Copy out the data exactly, leaving the pictures behind.

--------------------

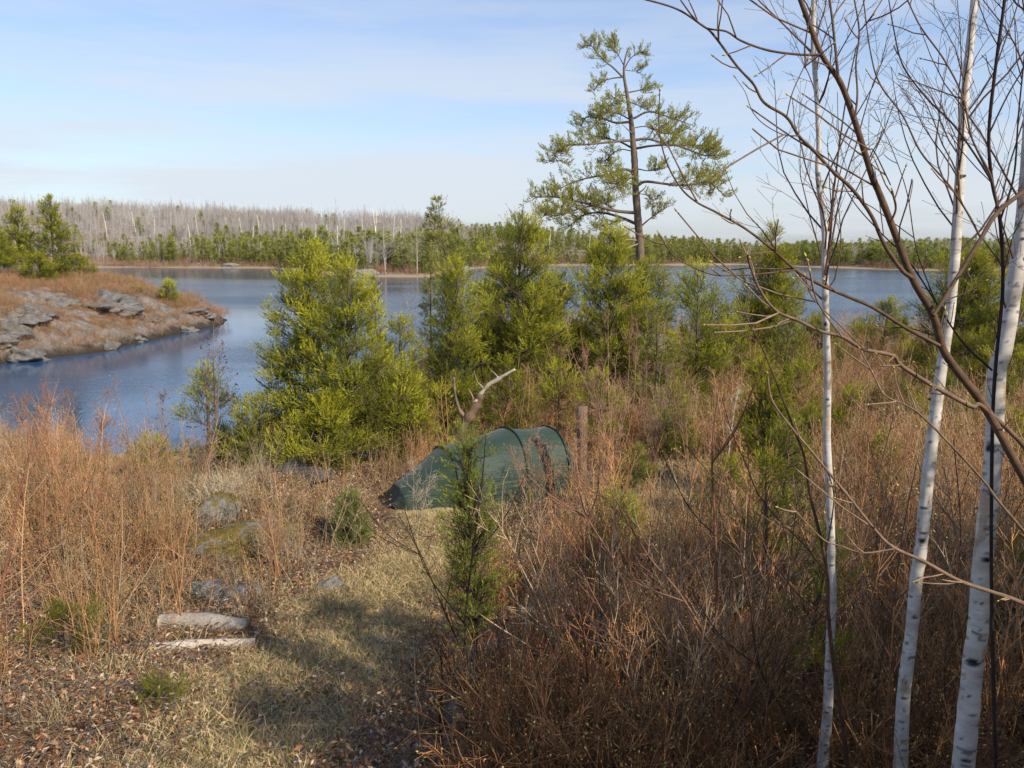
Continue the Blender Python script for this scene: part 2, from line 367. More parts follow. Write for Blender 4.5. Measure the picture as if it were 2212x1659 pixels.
# ------------------------------------------------------------------ conifer generator
G_BR = np.array([.56, .53, .045]); G_DK = np.array([.08, .11, .014]); G_OL = np.array([.42, .40, .07])
def conifer(H=5, R=1.2, cb=.05, nwh=16, per=5, e0=.12, e1=.78, prof=None, shoot=.24, nl=.042, w=.0085, nn=22, dens=1.32, seed=0, br=G_BR, dk=G_DK, leader=.0, K2=3, sub=.10, wood=(.13, .10, .075), tr=.05, gapp=0.):
    r = np.random.default_rng(seed)
    wd = MB(); fo = MB()
    tk = 12; T = grow(np.zeros((1, 3)), np.array([[0, 0, 1.]]), np.array([H]), tk, .035, .1, r)
    T[:, :, 2] *= H/T[0, -1, 2]
    tz = np.linspace(0, 1, tk)
    wd.tubes(T, (tr*(1-tz)**.8+.006)[None], 7, np.array(wood))
    zs = cb+(1-cb-leader)*(np.linspace(0, 1, nwh)+r.normal(size=nwh)*.3/nwh); zs = np.clip(zs, .01, .985)
    bz = np.repeat(zs, per)+r.normal(size=nwh*per)*.12/nwh; bz = np.clip(bz, .01, .985)
    keep = r.random(len(bz)) > gapp; bz = bz[keep]
    rel = np.clip((bz-cb)/(1-cb), 0, 1)
    prof = prof or (lambda q: np.minimum(1, (q*4+.5))*(1-q)**.58)
    bl = R*prof(rel)*(.7+.5*r.random(len(bz)))+.06
    P0, _ = along(T, np.zeros(len(bz), int), bz)
    az = r.random(len(bz))*2*math.pi; el = e0+(e1-e0)*rel**1.2+r.normal(size=len(bz))*.12
    D = np.stack([np.cos(az)*np.cos(el), np.sin(az)*np.cos(el), np.sin(el)], 1)
    B = grow(P0, D, bl, 6, .10, .07, r)
    s6 = np.linspace(1, .3, 6)
    wd.tubes(B, (.006+.010*bl)[:, None]*s6[None], 4, np.array(wood)*1.1)
    cnt = np.maximum(2, (bl/sub*min(dens, 1.25)).astype(int)); i = np.repeat(np.arange(len(bz)), cnt)
    t = .12+.86*r.random(len(i)); p, tg = along(B, i, t)
    l2 = (.38*bl[i]*(1-t)+.10+.08*r.random(len(i)))
    d2 = norm(side(tg, .8+.3*r.random(len(i)), r, .6)+np.array([0, 0, .22]))
    S = grow(p, d2, l2, 4, .12, .12, r)
    wd.tubes(S, (.003+.004*l2)[:, None]*np.linspace(1, .4, 4)[None], 3, np.array(wood)*1.2)
    # shoots
    c3 = np.maximum(1, (l2/(.36*shoot)*dens).astype(int)); j = np.repeat(np.arange(len(i)), c3)
    tt = .15+.85*r.random(len(j)); sp, st = along(S, j, tt)
    sd = norm(side(st, .45+.3*r.random(len(j)), r)+np.array([0, 0, .45]))
    SP = [sp, S[:, -1], B[:, -1]]; SD = [sd, norm(S[:, -1]-S[:, -2]+np.array([0, 0, .02])), norm(B[:, -1]-B[:, -2])]
    SP = np.concatenate(SP); SD = np.concatenate(SD); M = len(SP)
    topk = min(K2, M)
    if leader > 0:
        nlz = max(3, int(leader*H/.10)); lz = np.linspace(1-leader, 1, nlz); lp, ld = along(T, np.zeros(nlz, int), lz*.999)
        SP = np.concatenate([SP, lp]); SD = np.concatenate([SD, ld]); M = len(SP)
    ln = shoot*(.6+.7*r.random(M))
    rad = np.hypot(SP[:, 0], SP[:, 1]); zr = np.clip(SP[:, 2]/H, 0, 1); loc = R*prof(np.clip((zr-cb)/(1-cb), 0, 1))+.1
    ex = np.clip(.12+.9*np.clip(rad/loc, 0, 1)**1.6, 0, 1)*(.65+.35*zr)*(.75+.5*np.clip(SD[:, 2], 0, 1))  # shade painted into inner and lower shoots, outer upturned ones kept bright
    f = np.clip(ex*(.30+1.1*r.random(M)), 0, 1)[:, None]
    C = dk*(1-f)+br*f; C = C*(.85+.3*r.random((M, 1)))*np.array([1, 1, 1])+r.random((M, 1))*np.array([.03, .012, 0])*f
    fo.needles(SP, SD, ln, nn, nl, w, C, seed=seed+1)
    return wd, fo
def tree(px, Y, top_py, label, name='pine_tree', base=None, parts=True, cat='tree', group=None, rz=None, **kw):
    b = onground(px, Y) if base is None else np.array(base)
    H = at(px, top_py, Y)[2]-b[2]
    wd, fo = conifer(H=H, **kw)
    e = empty(name, b-np.array([0, 0, .04]), rng.random()*6 if rz is None else rz, label=label, cat=cat, group=group)
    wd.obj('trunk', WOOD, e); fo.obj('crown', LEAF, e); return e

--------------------

**Full output**
Continue the Blender Python script for this scene: part 2, from line 367. More parts follow. Write for Blender 4.5. Measure the picture as if it were 2212x1659 pixels.
# ------------------------------------------------------------------ conifer generator
G_BR = np.array([.56, .53, .045]); G_DK = np.array([.08, .11, .014]); G_OL = np.array([.42, .40, .07])
def conifer(H=5, R=1.2, cb=.05, nwh=16, per=5, e0=.12, e1=.78, prof=None, shoot=.24, nl=.042, w=.0085, nn=22, dens=1.32, seed=0, br=G_BR, dk=G_DK, leader=.0, K2=3, sub=.10, wood=(.13, .10, .075), tr=.05, gapp=0.):
    r = np.random.default_rng(seed)
    wd = MB(); fo = MB()
    tk = 12; T = grow(np.zeros((1, 3)), np.array([[0, 0, 1.]]), np.array([H]), tk, .035, .1, r)
    T[:, :, 2] *= H/T[0, -1, 2]
    tz = np.linspace(0, 1, tk)
    wd.tubes(T, (tr*(1-tz)**.8+.006)[None], 7, np.array(wood))
    zs = cb+(1-cb-leader)*(np.linspace(0, 1, nwh)+r.normal(size=nwh)*.3/nwh); zs = np.clip(zs, .01, .985)
    bz = np.repeat(zs, per)+r.normal(size=nwh*per)*.12/nwh; bz = np.clip(bz, .01, .985)
    keep = r.random(len(bz)) > gapp; bz = bz[keep]
    rel = np.clip((bz-cb)/(1-cb), 0, 1)
    prof = prof or (lambda q: np.minimum(1, (q*4+.5))*(1-q)**.58)
    bl = R*prof(rel)*(.7+.5*r.random(len(bz)))+.06
    P0, _ = along(T, np.zeros(len(bz), int), bz)
    az = r.random(len(bz))*2*math.pi; el = e0+(e1-e0)*rel**1.2+r.normal(size=len(bz))*.12
    D = np.stack([np.cos(az)*np.cos(el), np.sin(az)*np.cos(el), np.sin(el)], 1)
    B = grow(P0, D, bl, 6, .10, .07, r)
    s6 = np.linspace(1, .3, 6)
    wd.tubes(B, (.006+.010*bl)[:, None]*s6[None], 4, np.array(wood)*1.1)
    cnt = np.maximum(2, (bl/sub*min(dens, 1.25)).astype(int)); i = np.repeat(np.arange(len(bz)), cnt)
    t = .12+.86*r.random(len(i)); p, tg = along(B, i, t)
    l2 = (.38*bl[i]*(1-t)+.10+.08*r.random(len(i)))
    d2 = norm(side(tg, .8+.3*r.random(len(i)), r, .6)+np.array([0, 0, .22]))
    S = grow(p, d2, l2, 4, .12, .12, r)
    wd.tubes(S, (.003+.004*l2)[:, None]*np.linspace(1, .4, 4)[None], 3, np.array(wood)*1.2)
    # shoots
    c3 = np.maximum(1, (l2/(.36*shoot)*dens).astype(int)); j = np.repeat(np.arange(len(i)), c3)
    tt = .15+.85*r.random(len(j)); sp, st = along(S, j, tt)
    sd = norm(side(st, .45+.3*r.random(len(j)), r)+np.array([0, 0, .45]))
    SP = [sp, S[:, -1], B[:, -1]]; SD = [sd, norm(S[:, -1]-S[:, -2]+np.array([0, 0, .02])), norm(B[:, -1]-B[:, -2])]
    SP = np.concatenate(SP); SD = np.concatenate(SD); M = len(SP)
    topk = min(K2, M)
    if leader > 0:
        nlz = max(3, int(leader*H/.10)); lz = np.linspace(1-leader, 1, nlz); lp, ld = along(T, np.zeros(nlz, int), lz*.999)
        SP = np.concatenate([SP, lp]); SD = np.concatenate([SD, ld]); M = len(SP)
    ln = shoot*(.6+.7*r.random(M))
    rad = np.hypot(SP[:, 0], SP[:, 1]); zr = np.clip(SP[:, 2]/H, 0, 1); loc = R*prof(np.clip((zr-cb)/(1-cb), 0, 1))+.1
    ex = np.clip(.12+.9*np.clip(rad/loc, 0, 1)**1.6, 0, 1)*(.65+.35*zr)*(.75+.5*np.clip(SD[:, 2], 0, 1))  # shade painted into inner and lower shoots, outer upturned ones kept bright
    f = np.clip(ex*(.30+1.1*r.random(M)), 0, 1)[:, None]
    C = dk*(1-f)+br*f; C = C*(.85+.3*r.random((M, 1)))*np.array([1, 1, 1])+r.random((M, 1))*np.array([.03, .012, 0])*f
    fo.needles(SP, SD, ln, nn, nl, w, C, seed=seed+1)
    return wd, fo
def tree(px, Y, top_py, label, name='pine_tree', base=None, parts=True, cat='tree', group=None, rz=None, **kw):
    b = onground(px, Y) if base is None else np.array(base)
    H = at(px, top_py, Y)[2]-b[2]
    wd, fo = conifer(H=H, **kw)
    e = empty(name, b-np.array([0, 0, .04]), rng.random()*6 if rz is None else rz, label=label, cat=cat, group=group)
    wd.obj('trunk', WOOD, e); fo.obj('crown', LEAF, e); return e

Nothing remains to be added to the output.